U.K. Financial Conduct Authority

The U.K.’s financial watchdog says cryptocurrency companies still aren’t following the country’s new advertising law.

The Financial Conduct Authority (FCA) noted the need for compliance Wednesday (Feb. 14) in a report that examines the regulator’s efforts to enforce restrictions on illegal financial promotions that went into effect last October.

The rules require crypto companies to be registered with the FCA, or have their ads — which must be “clear, fair and not misleading” — approved by authorized companies. In addition, companies are required to note the risks of investing in cryptocurrencies, and to offer a 24-hour cooling off period for first-time customers.
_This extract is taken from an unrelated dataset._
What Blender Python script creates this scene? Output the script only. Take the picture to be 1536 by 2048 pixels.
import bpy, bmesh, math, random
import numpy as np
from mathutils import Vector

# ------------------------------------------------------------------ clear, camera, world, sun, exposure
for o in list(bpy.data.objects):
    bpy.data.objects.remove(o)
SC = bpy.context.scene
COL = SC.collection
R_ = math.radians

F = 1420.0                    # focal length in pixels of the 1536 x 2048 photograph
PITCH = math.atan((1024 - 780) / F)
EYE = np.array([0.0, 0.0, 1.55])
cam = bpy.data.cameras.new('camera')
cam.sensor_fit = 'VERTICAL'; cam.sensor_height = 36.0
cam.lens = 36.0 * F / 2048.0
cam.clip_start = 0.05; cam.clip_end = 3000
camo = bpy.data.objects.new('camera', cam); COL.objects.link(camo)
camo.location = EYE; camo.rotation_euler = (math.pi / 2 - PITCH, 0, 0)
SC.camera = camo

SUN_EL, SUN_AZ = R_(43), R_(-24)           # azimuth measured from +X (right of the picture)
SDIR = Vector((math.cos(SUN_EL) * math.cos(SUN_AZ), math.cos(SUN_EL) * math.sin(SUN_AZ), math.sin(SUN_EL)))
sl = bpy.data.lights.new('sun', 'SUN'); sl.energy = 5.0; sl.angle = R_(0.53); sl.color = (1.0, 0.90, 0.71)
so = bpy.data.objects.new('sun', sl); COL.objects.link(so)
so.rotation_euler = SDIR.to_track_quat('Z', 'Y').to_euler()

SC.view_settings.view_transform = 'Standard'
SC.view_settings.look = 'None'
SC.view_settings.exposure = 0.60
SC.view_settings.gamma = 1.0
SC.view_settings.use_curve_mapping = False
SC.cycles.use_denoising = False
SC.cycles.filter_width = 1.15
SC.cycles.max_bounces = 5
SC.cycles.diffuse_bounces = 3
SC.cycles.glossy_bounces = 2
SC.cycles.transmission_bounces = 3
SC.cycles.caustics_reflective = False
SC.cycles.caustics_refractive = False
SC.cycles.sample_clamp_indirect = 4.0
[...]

According to the report, the FCA issued 450 consumer alerts between Oct. 8 — when the rules became official — and Dec. 31. The authority also says it is working with tech companies to remove and block illegal promotions.

So far, its work has led to 35 apps being pulled from app stores as of the end of last year. The authority promised “robust action” against companies issuing illegal financial promotions.

“We remain concerned that regulated firms are not doing enough to meet their own obligations when providing support services, such as payment services, to crypto firms that are illegally promoting to UK consumers,” the report said.

“We are engaging with these firms to remind them about their regulatory obligations including, but not limited to, carrying out appropriate due diligence on their clients, KYC checks and ensuring that they are not dealing with the proceeds of crime.”

The FCA says it has also been focusing on companies trying to capitalize on the trend of consumers seeking loans or other help with debts. The authority says it has seen an increased use of TikTok and sponsored advertising to pull in vulnerable consumers to engage in discussions on managing debt, which goes beyond the scope of the law.

“Consumers are then typically steered towards an Individual Voluntary Arrangement (IVA) solution that may not be suitable to their circumstances, and in some cases, unauthorized firms are going further in engaging (or falsely claiming to engage) directly with creditors or lenders on behalf of consumers to negotiate their debts,” the report said.

Among the companies impacted by last year’s changes was the Binance-affiliated peer-to-peer platform, which was blocked in October from approving financial promotions for Binance and other crypto firms just days after the two companies announced their partnership.